After a lifelong study of Joseph Smith and the Book of Mormon, here is what B. H. Roberts concluded:
“[T]here can be no doubt as to the possession of a vividly strong, creative imagination by Joseph Smith, the Prophet, an imagination, it could with reason be urged, which, given the suggestions that are found in the ‘common knowledge’ of accepted American antiquities of the times, supplemented by such a work as Ethan Smith’s View of the Hebrews, it would make it possible for him to create a book such as the Book of Mormon is.” (B.H. Roberts, Studies of the Book of Mormon, p. 243)
By most accounts, Roberts—despite his doubts—retained a testimony of the Book of Mormon until his death in 1933. But his admission that Joseph Smith could have written it should give Mormons cause to critically examine and investigate their beliefs as Roberts did.
It was finding out about B.H. Roberts statement that finally led me to leave the church.
If facebook had been around a couple hundred years ago, Smith would never have pulled it off. He’s too much of a showboat.
Jon, thanks for the excellent background and fair appraisal of what it might mean. Being willing to question and investigate even one’s most cherished beliefs is something more noble, I think, than merely being faithful and enduring to the end.
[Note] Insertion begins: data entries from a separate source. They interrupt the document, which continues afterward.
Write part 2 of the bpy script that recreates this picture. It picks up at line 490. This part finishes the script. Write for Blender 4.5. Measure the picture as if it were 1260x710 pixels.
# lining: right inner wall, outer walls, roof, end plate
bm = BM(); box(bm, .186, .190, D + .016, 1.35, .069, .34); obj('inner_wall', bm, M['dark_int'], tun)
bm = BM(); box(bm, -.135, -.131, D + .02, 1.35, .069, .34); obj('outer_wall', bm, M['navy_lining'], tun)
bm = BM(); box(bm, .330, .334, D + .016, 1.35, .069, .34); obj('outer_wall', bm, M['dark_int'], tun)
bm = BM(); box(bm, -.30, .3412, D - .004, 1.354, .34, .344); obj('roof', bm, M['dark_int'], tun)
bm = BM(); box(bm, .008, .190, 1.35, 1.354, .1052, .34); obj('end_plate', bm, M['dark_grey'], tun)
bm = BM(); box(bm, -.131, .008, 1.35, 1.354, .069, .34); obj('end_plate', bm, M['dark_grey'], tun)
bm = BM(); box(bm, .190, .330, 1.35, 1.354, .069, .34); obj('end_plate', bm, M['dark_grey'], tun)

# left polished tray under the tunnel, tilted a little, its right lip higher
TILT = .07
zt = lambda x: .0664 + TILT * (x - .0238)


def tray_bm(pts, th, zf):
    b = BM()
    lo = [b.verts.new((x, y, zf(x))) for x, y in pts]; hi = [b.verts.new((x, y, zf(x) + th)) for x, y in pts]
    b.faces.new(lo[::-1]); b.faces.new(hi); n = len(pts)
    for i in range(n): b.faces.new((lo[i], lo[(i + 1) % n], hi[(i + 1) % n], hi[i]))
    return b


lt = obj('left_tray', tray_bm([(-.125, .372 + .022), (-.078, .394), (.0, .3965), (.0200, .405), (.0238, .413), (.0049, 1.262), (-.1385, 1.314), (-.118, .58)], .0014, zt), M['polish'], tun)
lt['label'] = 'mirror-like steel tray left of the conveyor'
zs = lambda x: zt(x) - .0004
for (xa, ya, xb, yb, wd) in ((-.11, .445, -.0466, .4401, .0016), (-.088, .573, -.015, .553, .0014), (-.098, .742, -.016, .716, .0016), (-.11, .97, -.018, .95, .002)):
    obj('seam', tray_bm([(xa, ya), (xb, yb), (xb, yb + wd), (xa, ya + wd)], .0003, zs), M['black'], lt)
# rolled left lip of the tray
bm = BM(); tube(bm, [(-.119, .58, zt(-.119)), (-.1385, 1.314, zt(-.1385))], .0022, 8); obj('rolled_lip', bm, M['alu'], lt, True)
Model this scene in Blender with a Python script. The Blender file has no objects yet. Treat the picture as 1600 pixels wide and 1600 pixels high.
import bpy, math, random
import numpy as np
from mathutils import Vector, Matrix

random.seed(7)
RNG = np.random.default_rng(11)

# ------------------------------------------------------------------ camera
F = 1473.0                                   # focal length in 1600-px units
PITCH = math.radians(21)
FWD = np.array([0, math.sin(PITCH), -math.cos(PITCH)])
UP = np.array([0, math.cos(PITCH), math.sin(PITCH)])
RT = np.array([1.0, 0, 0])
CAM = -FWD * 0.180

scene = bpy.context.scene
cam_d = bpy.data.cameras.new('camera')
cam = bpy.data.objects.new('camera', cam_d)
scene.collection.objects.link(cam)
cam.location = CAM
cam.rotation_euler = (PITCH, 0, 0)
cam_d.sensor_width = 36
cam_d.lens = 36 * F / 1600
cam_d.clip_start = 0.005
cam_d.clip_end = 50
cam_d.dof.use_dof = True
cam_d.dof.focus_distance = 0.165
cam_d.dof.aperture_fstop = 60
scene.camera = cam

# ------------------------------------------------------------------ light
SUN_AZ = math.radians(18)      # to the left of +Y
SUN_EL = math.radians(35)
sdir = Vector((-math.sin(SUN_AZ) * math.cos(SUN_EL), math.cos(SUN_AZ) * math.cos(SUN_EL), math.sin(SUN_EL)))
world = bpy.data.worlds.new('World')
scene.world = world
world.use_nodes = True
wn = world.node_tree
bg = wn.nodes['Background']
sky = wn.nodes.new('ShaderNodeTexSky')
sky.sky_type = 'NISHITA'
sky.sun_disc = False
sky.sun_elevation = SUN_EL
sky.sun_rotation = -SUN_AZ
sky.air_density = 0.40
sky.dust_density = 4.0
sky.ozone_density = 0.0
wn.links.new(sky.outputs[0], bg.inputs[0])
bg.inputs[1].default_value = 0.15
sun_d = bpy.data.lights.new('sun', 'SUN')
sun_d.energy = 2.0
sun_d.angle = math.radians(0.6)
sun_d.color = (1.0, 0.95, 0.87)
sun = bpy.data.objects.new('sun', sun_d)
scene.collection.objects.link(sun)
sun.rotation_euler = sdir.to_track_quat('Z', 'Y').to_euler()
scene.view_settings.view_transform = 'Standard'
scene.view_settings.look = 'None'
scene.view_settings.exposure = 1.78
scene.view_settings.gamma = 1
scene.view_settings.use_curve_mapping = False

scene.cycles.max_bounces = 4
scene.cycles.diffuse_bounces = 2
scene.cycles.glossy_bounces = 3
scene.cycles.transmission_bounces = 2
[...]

Mormonism gives lip-service to the undeniably nobility of it, thereby gaining the sheen of nobility, and then continues merrily on with the SOP of what actually makes for a reliable membership.
However, that Joseph would explicitly reference View of the Hebrews undermines the argument that he directly plagiarized from it. Why would you direct people to the source of your plagiarism?
I can see that happening – kind of like a freudian slip.